You'll find it hard to get one locally as do we in Australia and most other countries in the world. From what I can gather the LaMotte version is the only one you can get in the UK.
 
Steve- that is the kit you want but the bigger version which is the K2006C which will have more testing reagents. Assuming you go ahead and SLAM the pool you will run out of the FAS-DPD testing reagents very quickly with the standard K2006 as you will need to be doing regular testing whilst you are carrying out this process.

If you look at the Poolvacparts link that I provided earlier you could buy the K2006 and then buy some extra FAS DPD testing reagents at the same time in one order. That will then get you through a couple of seasons- you obviously only then need to pay the shipping once. I am happy to give you some more specifc guidance if you want.

(I've been through this exact process before):D
 
That being the case -just make sure your relative gets the right one. There are many variations of Taylor pool testing kits and it would be a shame to go to all that effort only to get the wrong one.

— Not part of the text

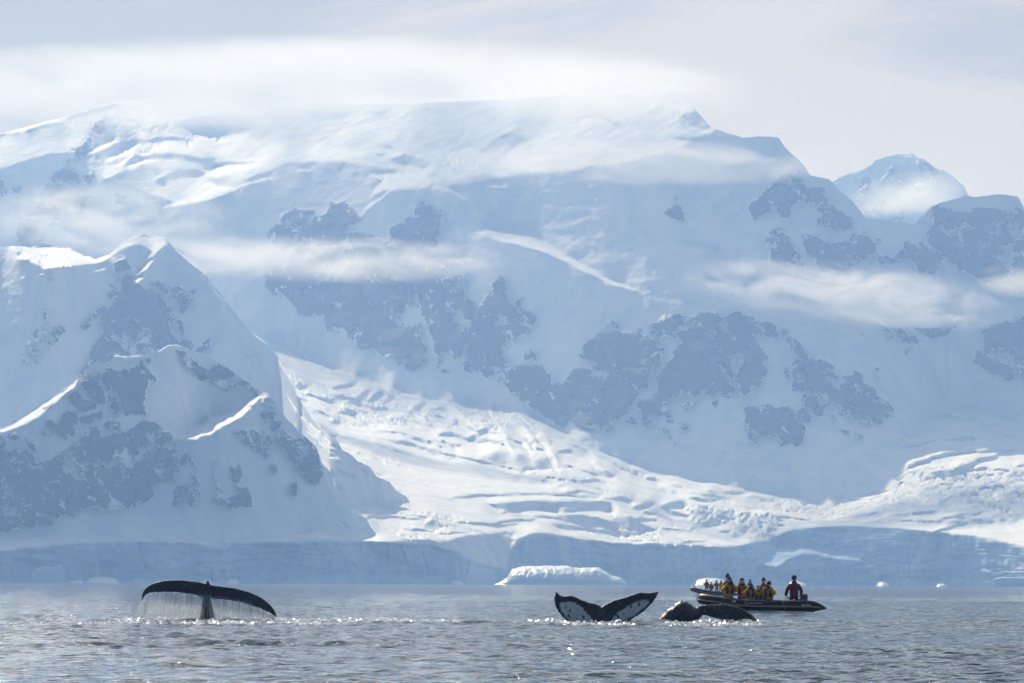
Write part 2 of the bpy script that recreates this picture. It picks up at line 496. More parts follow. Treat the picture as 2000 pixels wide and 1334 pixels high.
for p, w in [(zu([(1130, 750), (1180, 690), (1230, 665), (1440, 655)]), 4), (zu([(1480, 650), (1600, 670), (1700, 740)]), 5), (zu([(990, 870), (1040, 800), (1110, 740)]), 5), (zu([(1705, 860), (1750, 820), (1870, 790), (1990, 810)]), 4), (zu([(1820, 640), (1950, 650)]), 5), (zu([(600, 540), (690, 550)]), 4), (zu([(220, 650), (290, 630), (380, 600), (440, 595)]), 5), (zu([(0, 750), (120, 700), (220, 655)]), 6)]:
    A.stroke(p, w, 12, 1.5)
# the bright ramp and small bright ledges on the face
A.area(zv([(100, 850), (130, 805), (230, 820), (370, 835), (480, 900), (560, 955), (690, 1020), (790, 1090), (900, 1125), (990, 1165), (970, 1175), (850, 1135), (700, 1065), (600, 1010), (480, 960), (330, 910), (240, 895), (180, 870)]), 11, 2, 1)
A.area(zv([(1365, 1100), (1480, 1095), (1620, 1120), (1500, 1140), (1385, 1135)]), 11, 2)
for p, w in [(zv([(1300, 910), (1375, 945)]), 6), (zv([(1390, 985), (1440, 965), (1520, 985)]), 8), (zv([(1200, 515), (1280, 550), (1380, 640)]), 4), (zv([(130, 578), (245, 585)]), 4), (zv([(1680, 930), (1720, 915)]), 3), (z9([(300, 150), (400, 200), (540, 275)]), 3.5), (z4([(700, 190), (770, 185)]), 4), (z4([(790, 90), (870, 40), (950, 0)]), 5)]:
    A.stroke(p, w, 12, 1.5)
# valley glacier
GLAC = [(-260, 560), (300, 560), (420, 600), (470, 640), (525, 672), (560, 680), (610, 700), (660, 720), (700, 735), (760, 752), (800, 770), (850, 780), (930, 790), (1000, 800), (1060, 820), (1100, 840), (1150, 870), (1200, 890), (1260, 912), (1320, 930), (1400, 942), (1460, 955), (1500, 962), (1560, 968), (1600, 985), (1625, 990), (1640, 976), (1700, 962), (1750, 958), (1775, 925), (1765, 880), (1790, 840), (1820, 802), (1870, 790), (1930, 802), (2000, 840), (2250, 880),
        (2250, 1075), (2000, 1066), (1940, 1052), (1850, 1040), (1750, 1029), (1650, 1025), (1550, 1032), (1500, 1055), (1420, 1067), (1350, 1067), (1200, 1061), (1100, 1047), (1050, 1042), (1000, 1058), (960, 1084), (900, 1070), (840, 1055), (740, 1060), (640, 1052), (420, 1058), (-260, 1066)]
A.area([(1735, 965), (1745, 870), (1785, 812), (1860, 766), (1940, 776), (2010, 812), (2250, 846), (2250, 900), (1790, 965)], 32, 15, 5)
A.area(GLAC, 7, 4, 3, 22)
A.area([(-260, 560), (300, 560), (420, 600), (500, 660), (560, 740), (600, 820), (640, 870), (560, 900), (500, 1040), (-260, 1050)], 9.5, 10)
A.area([(1770, 885), (1790, 840), (1820, 802), (1870, 790), (1930, 802), (2000, 840), (2250, 880), (2250, 900), (1950, 880), (1830, 890)], 9, 6, 3)
SH = 46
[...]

On that note I thought you couldn't get the K2006C from Walmart but then I'm not a local. ;)

Personally I wouldn't waste my time with the pool company testing- who may try and sell you overpriced and unecessary stuff to go along with it. I would wait on the test kit
 
The difference between a K-2006 and a K-2006C is the amount of reagents in the kit. The K-2006 contains 0.75 oz bottles of reagents and the K-2006-C contains 2.0 oz bottles of reagents. So, more than twice as many tests for a lot less than half the money in most cases. Especially given how much effort is needed to obtain it. The kit should last at least this summer and next summer. Store inside in a cool, dry place.
 
Quick update:

A local pool company has agreed to do a test on the water later this week. I've taken some sample water out of the pool and although it is fairly clear it has a slight tint to it.

I've had more of the cover off on the shallow end and can see the tiled effect on the side nearly all the way down... Can also see some debris lying on the floor of the pool. Pic...


Also found this which is about 1/3 full...


If I pour it in it can do no harm right? Will it even clear up the pool a little? Or is there no point? ( Pump is not running at the moment).

K2006-C has been ordered but I won't get it until towards end of the month.